Les acteurs du conflit

La guerre en Syrie a débuté en mars 2011 par la répression de manifestations pro-démocratie, mais s’est ensuite complexifiée avec l’implication de groupes djihadistes et de puissances régionales et internationales. Voici les principaux acteurs du conflit syrien.

Régime et alliés syriens

L’armée du président Bachar al-Assad est soutenue par 150 000 à 200 000 miliciens pro-régime, y compris des Syriens, des Irakiens, des Iraniens et des Afghans et de 5000 à 8000 combattants du Hezbollah libanais.

Alliée de poids depuis septembre 2015, l'implication de la Russie a permis aux troupes gouvernementales de reprendre plusieurs zones clés.

L’Iran a envoyé des milliers de combattants en Syrie et fournit des conseillers militaires au régime.

Rebelles

Représentant initialement quelque 100 000 combattants, leur poids s’est largement réduit à mesure des défaites infligées par le régime. L’opposition armée, qui vient de perdre son dernier bastion aux portes de Damas, dans la Ghouta orientale, ne tiendrait plus que 12 % du pays.

Ce chiffre englobe notamment les territoires dominés par Hayat Tahrir al-Cham, organisation djihadiste contrôlée par l’ex-branche syrienne d’Al-Qaïda et implantée dans la province d’Idleb, dans le nord-ouest.

Djihadistes

Les deux principales forces djihadistes rivales sont le groupe armé État islamique (EI) et le groupe Hayat Tahrir al-Cham.

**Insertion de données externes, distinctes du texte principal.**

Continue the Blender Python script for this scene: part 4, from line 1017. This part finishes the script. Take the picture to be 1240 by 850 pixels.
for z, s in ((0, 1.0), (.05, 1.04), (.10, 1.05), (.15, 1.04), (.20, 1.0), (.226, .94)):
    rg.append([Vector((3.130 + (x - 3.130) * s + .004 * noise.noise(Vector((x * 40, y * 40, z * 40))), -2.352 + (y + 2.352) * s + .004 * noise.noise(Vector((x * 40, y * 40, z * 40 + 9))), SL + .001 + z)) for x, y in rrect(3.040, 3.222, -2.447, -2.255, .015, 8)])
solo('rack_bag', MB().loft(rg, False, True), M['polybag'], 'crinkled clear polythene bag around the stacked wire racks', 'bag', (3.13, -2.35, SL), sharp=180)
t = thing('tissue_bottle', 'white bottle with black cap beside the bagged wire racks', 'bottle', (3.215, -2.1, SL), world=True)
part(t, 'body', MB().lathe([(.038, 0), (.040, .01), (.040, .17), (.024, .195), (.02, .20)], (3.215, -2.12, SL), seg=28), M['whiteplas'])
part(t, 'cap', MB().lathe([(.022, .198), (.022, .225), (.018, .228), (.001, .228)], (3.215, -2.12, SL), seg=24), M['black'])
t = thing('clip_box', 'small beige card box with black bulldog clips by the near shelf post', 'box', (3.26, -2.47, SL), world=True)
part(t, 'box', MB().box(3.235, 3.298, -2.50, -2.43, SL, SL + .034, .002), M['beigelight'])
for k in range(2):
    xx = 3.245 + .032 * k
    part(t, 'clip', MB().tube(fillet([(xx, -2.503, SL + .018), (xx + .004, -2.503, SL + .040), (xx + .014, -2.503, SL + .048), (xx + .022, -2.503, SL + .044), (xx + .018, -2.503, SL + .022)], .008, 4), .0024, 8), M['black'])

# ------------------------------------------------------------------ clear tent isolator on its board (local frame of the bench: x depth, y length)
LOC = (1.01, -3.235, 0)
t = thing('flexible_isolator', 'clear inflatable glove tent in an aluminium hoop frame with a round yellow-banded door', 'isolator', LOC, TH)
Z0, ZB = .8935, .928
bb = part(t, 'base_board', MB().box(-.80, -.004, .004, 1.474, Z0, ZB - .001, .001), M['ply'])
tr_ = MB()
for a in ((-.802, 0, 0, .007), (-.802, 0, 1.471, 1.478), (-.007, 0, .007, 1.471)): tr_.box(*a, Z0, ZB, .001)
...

L’EI a conquis de vastes régions en Syrie et en Irak voisin, avant de proclamer un « califat » en 2014 sur ces territoires à cheval sur les deux pays. Le groupe contrôle moins de 5 % du territoire syrien actuellement, selon l’Observatoire syrien des droits de l’homme.

Hayat Tahrir al-Cham contrôle toujours la majeure partie de la province d’Idleb, actuellement le théâtre de guerres intestines entre des djihadistes et des rebelles.

Kurdes

Réprimés pendant des décennies, les Kurdes ont profité du retrait de l’armée syrienne pour établir dans le nord une administration semi-autonome sur les territoires sous leur contrôle.

Les YPG (Unités de protection du peuple), leur principale milice armée, forment le noyau dur des Forces démocratiques syriennes (FDS), composées également de combattants arabes et soutenues par la coalition internationale dirigée par les États-Unis.

Les YPG contrôlent 28 % du territoire syrien, où vit environ 15 % de la population.

Turquie, Arabie, Qatar

La Turquie, l’Arabie saoudite et le Qatar ont soutenu au début de la révolte la rébellion majoritairement sunnite contre M. Assad. Aujourd’hui, Riyad et Doha sont marginalisés, et Ankara a noué une alliance inédite avec Moscou.

Sur le plan militaire, la Turquie appuie des supplétifs syriens, engagés contre les djihadistes mais aussi contre les combattants kurdes, et a déployé des troupes dans le nord syrien depuis 2016.

Coalition internationale

Menée par Washington, la coalition regroupe plus de 60 pays, dont la France et le Royaume-Uni, et a mené des frappes aériennes contre l’EI depuis 2014, en appui à des troupes au sol.

Quelque 2000 soldats américains sont déployés dans le nord syrien, essentiellement des forces spéciales présentes pour combattre l’EI et entraîner les forces locales dans les zones reprises aux djihadistes.